2. Na esteira dos precedentes do eg. Superior Tribunal de Justiça, não é possível a mitigação da impenhorabilidade de verba salarial do devedor quando se tratar de crédito lastreado em honorários advocatícios, os quais não se enquadram no conceito de "prestação alimentícia.
ACÓRDÃO
Vistos e relatados estes autos em que são partes as acima indicadas, a Egrégia 4ª Turma do Tribunal Regional Federal da 4ª Região decidiu, por unanimidade, conceder a segurança, nos termos da fundamentação, nos termos do relatório, votos e notas de julgamento que ficam fazendo parte integrante do presente julgado.
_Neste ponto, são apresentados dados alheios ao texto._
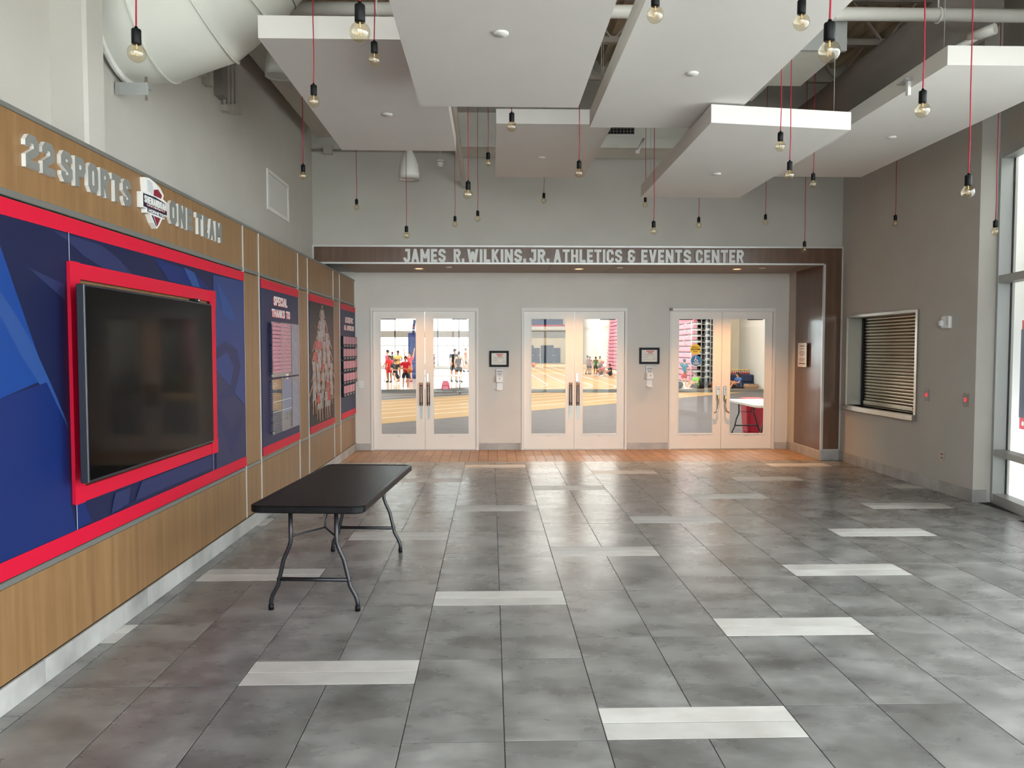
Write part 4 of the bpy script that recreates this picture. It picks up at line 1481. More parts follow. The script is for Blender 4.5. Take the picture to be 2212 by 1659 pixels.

Porto Alegre, 01 de junho de 2022.
Documento eletrônico assinado por VIVIAN JOSETE PANTALEÃO CAMINHA, Desembargadora Federal, na forma do artigo 1º, inciso III, da Lei 11.419, de 19 de dezembro de 2006 e Resolução TRF 4ª Região nº 17, de 26 de março de 2010. A conferência da autenticidade do documento está disponível no endereço eletrônico http://www.trf4.jus.br/trf4/processos/verifica.php, mediante o preenchimento do código verificador 40003231360v4 e do código CRC 6c6bb13f.Informações adicionais da assinatura:
Signatário (a): VIVIAN JOSETE PANTALEÃO CAMINHA
Data e Hora: 3/6/2022, às 18:39:31
Conferência de autenticidade emitida em 13/10/2022 13:39:51.
EXTRATO DE ATA DA SESSÃO VIRTUAL DE 24/05/2022 A 01/06/2022
Mandado de Segurança (Turma) Nº 5009114-54.2022.4.04.0000/RS
RELATORA: Desembargadora Federal VIVIAN JOSETE PANTALEÃO CAMINHA
PRESIDENTE: Desembargador Federal LUÍS ALBERTO D AZEVEDO AURVALLE
IMPETRANTE: INSTITUTO NACIONAL DO SEGURO SOCIAL - INSS
IMPETRADO: JUIZO DE DIREITO DA 1A VARA CIVEL DA COMARCA DE SANTO CRISTO/RS
IMPETRADO: ESTADO DO RIO GRANDE DO SUL
MPF: MINISTÉRIO PÚBLICO FEDERAL
Certifico que este processo foi incluído na Pauta da Sessão Virtual, realizada no período de 24/05/2022, às 00:00, a 01/06/2022, às 16:00, na sequência 465, disponibilizada no DE de 13/05/2022.
Certifico que a 4ª Turma, ao apreciar os autos do processo em epígrafe, proferiu a seguinte decisão:
A 4ª TURMA DECIDIU, POR UNANIMIDADE, CONCEDER A SEGURANÇA, NOS TERMOS DA FUNDAMENTAÇÃO.
RELATORA DO ACÓRDÃO: Desembargadora Federal VIVIAN JOSETE PANTALEÃO CAMINHA
Votante: Desembargadora Federal VIVIAN JOSETE PANTALEÃO CAMINHA
Votante: Juíza Federal ANA RAQUEL PINTO DE LIMA
Votante: Desembargador Federal LUÍS ALBERTO D AZEVEDO AURVALLE
GILBERTO FLORES DO NASCIMENTO
Secretário
Conferência de autenticidade emitida em 13/10/2022 13:39:51.